Afghan President Hamid Karzai denounced Pakistani plans to fence and mine sections of its border with Afghanistan. The proposal was announced earlier this week, amid mounting criticism from Afghanistan that Islamabad was not doing enough to end deadly cross-border raids by suspected Taleban insurgents. VOA corespondent Benjamin Sand reports from the Pakistani capital.

Speaking to reporters Thursday afternoon, Afghan President Hamid Karzai urged Pakistan to reconsider its controversial proposal, which he said would have little impact on cross-border terrorism, but would seriously disrupt local communities.

"We, politically, are against it. We, in terms of humanitarian values are against it. It's only going to prevent, hinder movement by civilian families," he said. "So, if they mean a separation of people, that is the way. If they mean a prevention of terrorism, that is not the way."

The plan was announced in Islamabad on Tuesday. Pakistan says it will fence and mine selected areas along its almost 2,500 kilometer long border with Afghanistan.

The border itself remains both ill-defined and largely unguarded more than a hundred years after it was initially drawn by the British.

Local Pashtun tribesmen live on either side of the so-called Durand line, and travel relatively unhindered across the border.

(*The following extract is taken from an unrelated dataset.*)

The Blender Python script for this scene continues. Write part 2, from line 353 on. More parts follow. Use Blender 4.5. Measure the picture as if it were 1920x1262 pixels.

Afghan officials say Taleban insurgents are doing the same thing after establishing a series of base camps inside Pakistan. They say such bases are a major factor in a surge of militant violence in the last 12 months.

More than 4,000 people have been killed this year, with most of the fighting occurring in those Afghan provinces sharing a border with Pakistan.

Thursday, President Karzai said the only way to defeat the militants would be to eradicate their safe havens.

Mr. Karzai has repeatedly accused Pakistan of turning a blind eye to the insurgents, and relations between the two countries have become increasingly strained in the last year.

U.N. officials in both countries were also quick to speak out against the new proposal. U.N. spokesman Aleem Siddique voiced his concerns to reporters in Kabul on Wednesday.

"Afghanistan is already one of the most heavily mined countries in the world, and it's very difficult to see how laying fresh mines would be of benefit to people living on either side of the border," said Siddique.

Pakistan meanwhile insists the plan would only be executed inside its national borders where it has the right to operate however it sees fit.

Islamabad says it is doing everything it can to help improve regional security.

Pakistan has already deployed some 80,000 soldiers to help secure the border, and recently announced plans to send additional forces to the troubled region.